* [CHALLENGE]: Print the listing from its top line through the line containing "return Vector((d.x *", nothing more, and leave out the pictures.

───

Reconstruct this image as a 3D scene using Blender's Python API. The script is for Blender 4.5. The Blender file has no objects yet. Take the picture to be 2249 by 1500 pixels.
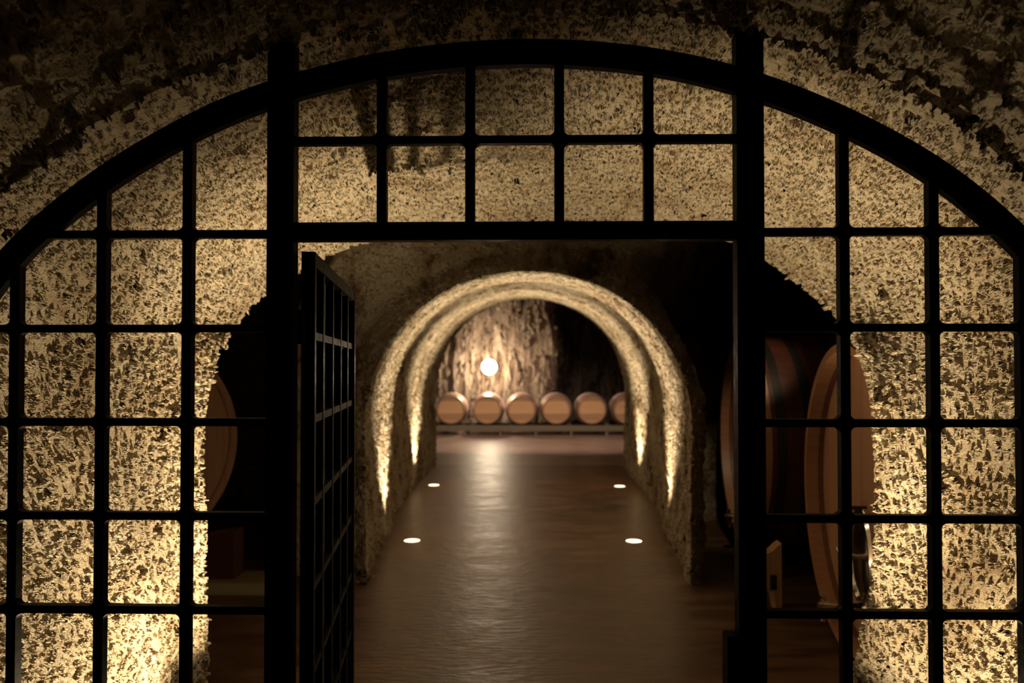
import bpy, bmesh, math, random
import numpy as np
from mathutils import Vector, Matrix, noise as mnoise

random.seed(7)
scene = bpy.context.scene
COL = scene.collection
PI = math.pi

# ------------------------------------------------------------------ camera
FPX, W, HH = 1608.0, 2249.0, 1500.0
EYE = 1.6
YAW = math.radians(1.21)
PITCH = math.radians(1.0)
HORIZON = 808.0
PY = HORIZON - FPX * math.tan(PITCH)
cam_data = bpy.data.cameras.new('camera')
cam = bpy.data.objects.new('camera', cam_data)
COL.objects.link(cam)
cam.location = (0, 0, EYE)
cam.rotation_euler = (PI / 2 + PITCH, 0, YAW)
cam_data.sensor_width = 36.0
cam_data.lens = FPX * 36.0 / W
cam_data.shift_y = (PY - HH / 2) / W
cam_data.clip_start = 0.02
cam_data.dof.use_dof = True
cam_data.dof.focus_distance = 2.5
cam_data.dof.aperture_fstop = 2.1
scene.camera = cam
ROT = Matrix.Rotation(YAW, 3, 'Z') @ Matrix.Rotation(PI / 2 + PITCH, 3, 'X')


def P(px, py, Y):
    """World point at distance Y down the tunnel seen at this spot of the photograph."""
    d = ROT @ Vector(((px - W / 2) / FPX, -(py - PY) / FPX, -1.0))
    t = Y / d.y
    return Vector((d.x * t, Y, EYE + d.z * t))


# ------------------------------------------------------------------ helpers
def link(name, me, mat=None, parent=None):
    o = bpy.data.objects.new(name, me)
    COL.objects.link(o)
    if mat is not None:
        me.materials.append(mat)
    if parent is not None:
        o.parent = parent
    return o


def from_bm(name, bm, mat=None, parent=None, smooth=False, bevel=0.0):
    if bevel > 0:
        bmesh.ops.bevel(bm, geom=[e for e in bm.edges if e.is_manifold and e.calc_face_angle(0) > 0.6],
                        offset=bevel, segments=2, affect='EDGES', clamp_overlap=True)
    bmesh.ops.recalc_face_normals(bm, faces=bm.faces)
    me = bpy.data.meshes.new(name)
    bm.to_mesh(me)
    bm.free()
    if smooth:
        me.shade_smooth()
        me.set_sharp_from_angle(angle=math.radians(40))
    return link(name, me, mat, parent)


def tag(o, label=None, cat=None, group=None, kind=None):
    if label: o['label'] = label
    if cat: o['category'] = cat
    if group: o['group'] = group
    if kind: o['kind'] = kind
    return o


def empty(name, loc, rz=0.0):
    o = bpy.data.objects.new(name, None)
    COL.objects.link(o)
    o.location = loc
    o.rotation_euler = (0, 0, rz)
    o.empty_display_size = 0.1
    return o


def copy_tree(o, parent=None):
    c = o.copy()
    COL.objects.link(c)
    c.parent = parent
    for ch in list(o.children):
        copy_tree(ch, c)
    return c


def add_box(bm, lo, hi):
    vs = [bm.verts.new((x, y, z)) for x in (lo[0], hi[0]) for y in (lo[1], hi[1]) for z in (lo[2], hi[2])]
    for f in ((0, 1, 3, 2), (4, 6, 7, 5), (0, 4, 5, 1), (2, 3, 7, 6), (0, 2, 6, 4), (1, 5, 7, 3)):
        bm.faces.new([vs[i] for i in f])


def add_prism(bm, pts, axis, a, b):
    """Extrude the polygon pts (2D) between a and b along axis ('y': pts are x,z; 'x': pts are y,z)."""
    def mk(p, t):
        return (p[0], t, p[1]) if axis == 'y' else (t, p[0], p[1])
    va = [bm.verts.new(mk(p, a)) for p in pts]
    vb = [bm.verts.new(mk(p, b)) for p in pts]
    n = len(pts)
    bm.faces.new(va)
    bm.faces.new(list(reversed(vb)))
    for i in range(n):
        j = (i + 1) % n
        bm.faces.new((va[i], vb[i], vb[j], va[j]))


def add_lathe(bm, prof, axis='x', seg=64, closed=False, center=(0, 0, 0)):
    """Revolve (t, r) pairs about an axis through center. r = 0 ends become fans."""
    cx, cy, cz = center
    rings = []
    for t, r in prof:
        ring = []
        if r < 1e-6:
            p = (cx + t, cy, cz) if axis == 'x' else ((cx, cy + t, cz) if axis == 'y' else (cx, cy, cz + t))
            ring = [bm.verts.new(p)]
        else:
            for k in range(seg):
                a = 2 * PI * k / seg
                c, s = r * math.cos(a), r * math.sin(a)
                p = (cx + t, cy + c, cz + s) if axis == 'x' else ((cx + c, cy + t, cz + s) if axis == 'y' else (cx + c, cy + s, cz + t))
                ring.append(bm.verts.new(p))
        rings.append(ring)
    n = len(rings)
    for i in range(n if closed else n - 1):
        A, B = rings[i], rings[(i + 1) % n]
        for k in range(seg):
            l = (k + 1) % seg
            if len(A) == 1 and len(B) == 1:
                continue
            if len(A) == 1:
                bm.faces.new((A[0], B[k], B[l]))
            elif len(B) == 1:
                bm.faces.new((A[k], B[0], A[l]))
            else:
                bm.faces.new((A[k], B[k], B[l], A[l]))


def add_tube(bm, pts, r, seg=12):
    pts = [Vector(p) for p in pts]
    rings = []
    up = Vector((0.3, 0.2, 1)).normalized()
    for i, p in enumerate(pts):
        d = (pts[min(i + 1, len(pts) - 1)] - pts[max(i - 1, 0)]).normalized()
        a = d.cross(up)
        if a.length < 1e-3:
            a = d.cross(Vector((1, 0, 0)))
        a.normalize()
        b = d.cross(a)
        rings.append([bm.verts.new(p + r * (math.cos(2 * PI * k / seg) * a + math.sin(2 * PI * k / seg) * b)) for k in range(seg)])
    for A, B in zip(rings, rings[1:]):
        for k in range(seg):
            l = (k + 1) % seg
            bm.faces.new((A[k], B[k], B[l], A[l]))
    bm.faces.new(list(reversed(rings[0])))
    bm.faces.new(rings[-1])


def grid_mesh(name, V, mat, smooth=True):
    """V: array (n, m, 3) -> one quad grid."""
    n, m = V.shape[:2]
    idx = np.arange(n * m).reshape(n, m)
    q = np.stack([idx[:-1, :-1], idx[1:, :-1], idx[1:, 1:], idx[:-1, 1:]], -1).reshape(-1, 4)
    me = bpy.data.meshes.new(name)
    me.vertices.add(n * m)
    me.vertices.foreach_set('co', V.reshape(-1).astype(np.float32))
    me.loops.add(q.size)
    me.loops.foreach_set('vertex_index', q.reshape(-1).astype(np.int32))
    me.polygons.add(len(q))
    me.polygons.foreach_set('loop_start', (np.arange(len(q)) * 4).astype(np.int32))
    me.update(calc_edges=True)
    me.validate()
    if smooth:
        me.shade_smooth()
    o = link(name, me, mat)
    o['kind'] = 'structure'
    return o


def resample(pts, n):
    pts = np.asarray(pts, float)
    d = np.r_[0, np.cumsum(np.linalg.norm(np.diff(pts, axis=0), axis=1))]
    t = np.linspace(0, d[-1], n)
    return np.stack([np.interp(t, d, pts[:, k]) for k in range(pts.shape[1])], -1)


def smooth_curve(pts, n, it=3):
    """Resample, and round the corners off with a moving average."""
    c = resample(pts, n)
    k = max(3, n // 40) | 1
    for _ in range(it):
        pad = np.concatenate([np.repeat(c[:1], k // 2, 0), c, np.repeat(c[-1:], k // 2, 0)])
        ker = np.ones(k) / k
        sm = np.stack([np.convolve(pad[:, j], ker, 'valid') for j in range(c.shape[1])], -1)
        sm[0], sm[-1] = c[0], c[-1]
        c = sm
    return resample(c, n)


def normals2(c):
    """Outward unit normals of an arch curve that runs from the left floor over the top to the right floor."""
    t = np.gradient(c, axis=0)
    t /= np.linalg.norm(t, axis=1)[:, None]
    return np.stack([-t[:, 1], t[:, 0]], -1)


def sstep(a, b, x):
    t = np.clip((x - a) / (b - a), 0, 1)
    return t * t * (3 - 2 * t)


# ------------------------------------------------------------------ materials
def new_mat(name):
    m = bpy.data.materials.new(name)
    m.use_nodes = True
    nt = m.node_tree
    b = nt.nodes['Principled BSDF']
    return m, nt, b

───

* [ANSWER TO THIS TASK]:
Reconstruct this image as a 3D scene using Blender's Python API. The script is for Blender 4.5. The Blender file has no objects yet. Take the picture to be 2249 by 1500 pixels.
import bpy, bmesh, math, random
import numpy as np
from mathutils import Vector, Matrix, noise as mnoise

random.seed(7)
scene = bpy.context.scene
COL = scene.collection
PI = math.pi

# ------------------------------------------------------------------ camera
FPX, W, HH = 1608.0, 2249.0, 1500.0
EYE = 1.6
YAW = math.radians(1.21)
PITCH = math.radians(1.0)
HORIZON = 808.0
PY = HORIZON - FPX * math.tan(PITCH)
cam_data = bpy.data.cameras.new('camera')
cam = bpy.data.objects.new('camera', cam_data)
COL.objects.link(cam)
cam.location = (0, 0, EYE)
cam.rotation_euler = (PI / 2 + PITCH, 0, YAW)
cam_data.sensor_width = 36.0
cam_data.lens = FPX * 36.0 / W
cam_data.shift_y = (PY - HH / 2) / W
cam_data.clip_start = 0.02
cam_data.dof.use_dof = True
cam_data.dof.focus_distance = 2.5
cam_data.dof.aperture_fstop = 2.1
scene.camera = cam
ROT = Matrix.Rotation(YAW, 3, 'Z') @ Matrix.Rotation(PI / 2 + PITCH, 3, 'X')


def P(px, py, Y):
    """World point at distance Y down the tunnel seen at this spot of the photograph."""
    d = ROT @ Vector(((px - W / 2) / FPX, -(py - PY) / FPX, -1.0))
    t = Y / d.y
    return Vector((d.x * t, Y, EYE + d.z * t))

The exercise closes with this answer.